Preliminary data showed lower volume, not surprising on the Friday before a three-day weekend on Wall Street. Financial exchanges will be closed Monday for Memorial Day. Declining stocks led advancers by 6-to-5 on the NYSE and the balance was almost exactly even on the Nasdaq.

Indexes continued to search for direction, ending the week with moderate gains.

While Fed policy, international trade and geopolitical risks were in focus earlier in the week, the energy sector was the main theme Friday.

The price of U.S. crude tumbled 4.2% to $67.75 a barrel. Energy ministers from Saudi Arabia, the United Arab Emirates and Russia are considering ways to boost output for the first time since 2016.

The SPDR Energy (XLE) ETF gapped down 2.6%, its worst loss since Feb. 8. The ETF made a 52-week high Tuesday but reversed lower and continued to drop the rest of the week. Eight of the 12 worst-performing industry groups were oil related.

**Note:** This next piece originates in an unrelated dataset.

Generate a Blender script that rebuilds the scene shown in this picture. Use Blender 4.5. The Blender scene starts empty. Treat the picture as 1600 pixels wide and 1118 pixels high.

With fuel prices falling, the transportation sector saw reason to climb. The Dow transports added 0.4%. Airlines were Friday's second-best industry group, with logistics, transportation equipment and airfreight up modestly.

Another theme was the continued decline in bond yields. The bench mark 10-year Treasury note saw its yield fall 5 basis points to 2.95%. Yields fell after durable goods orders dropped more than expected in April, down 1.7%. It was the first decline since January and more than the 1.2% drop economists had forecast.

Homebuilders, which have been facing higher mortgage costs as yields have risen for much of 2018, were another leading industry. The group rose 1.5% but remains depressed and most stocks in the group remain deep in corrections.

The Innovator IBD 50 (FFTY) ETF was nearly flat. Oil stocks were some of the weakest in the IBD 50. WildHorse Resource Development (WRD) tumbled 3.5% and Cactus (WHD) 3.8%.

But ZTO Express (ZTO), a fairly new member of the IBD 50, raced nearly 5% higher. It is now extended from the 18.18 buy point of its base.